Foresight and futures thinking tools should be a part of everyday strategy making in organizations. Making it so means pushing back against the dominance of urgent, immediate problems, and short-term thinking. What we need to do is open up a space for foresight, and make it habitual.

We will always battle the widespread conviction that what is relevant is the immediate scene; this quarter’s performance and today’s issues. Short-term thinking is a condition of organizational life, but if left alone, it can drive out habitual foresight.

Making foresight a daily habit of more people in more organizations is a new kind of work. It is different from just being provocative and wowing an audience with gee whiz ideas about startling new technologies. Here’s what we need to do instead:

  • Keep the future on the agenda, bring up trends and themes of change in work meetings and planning sessions
  • Change what people expect when you talk about the future from the gee whiz, to useful, actionable ideas about emerging challenges and opportunities
  • As you get a new insight on the future from your scanning, think about who the 5 or 6 people in your organization are who you know should see it.
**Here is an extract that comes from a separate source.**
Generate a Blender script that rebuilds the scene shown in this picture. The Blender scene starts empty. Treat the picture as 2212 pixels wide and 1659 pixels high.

Send it along to them with a comment or interpretation. Any busy colleague will appreciate it
  • Show people how to think about change. Model this by giving people an image of the future that relates to a question they are grappling with. For example, in the packaging sector, you imagine for them a near term future in which every package has a radio-frequency ID tag on it for automated inventory and checkout.

You can look across the entries in this blog for other ideas too. The goal we are aiming for—of making foresight a habit, is central to building and benefiting from a foresight culture.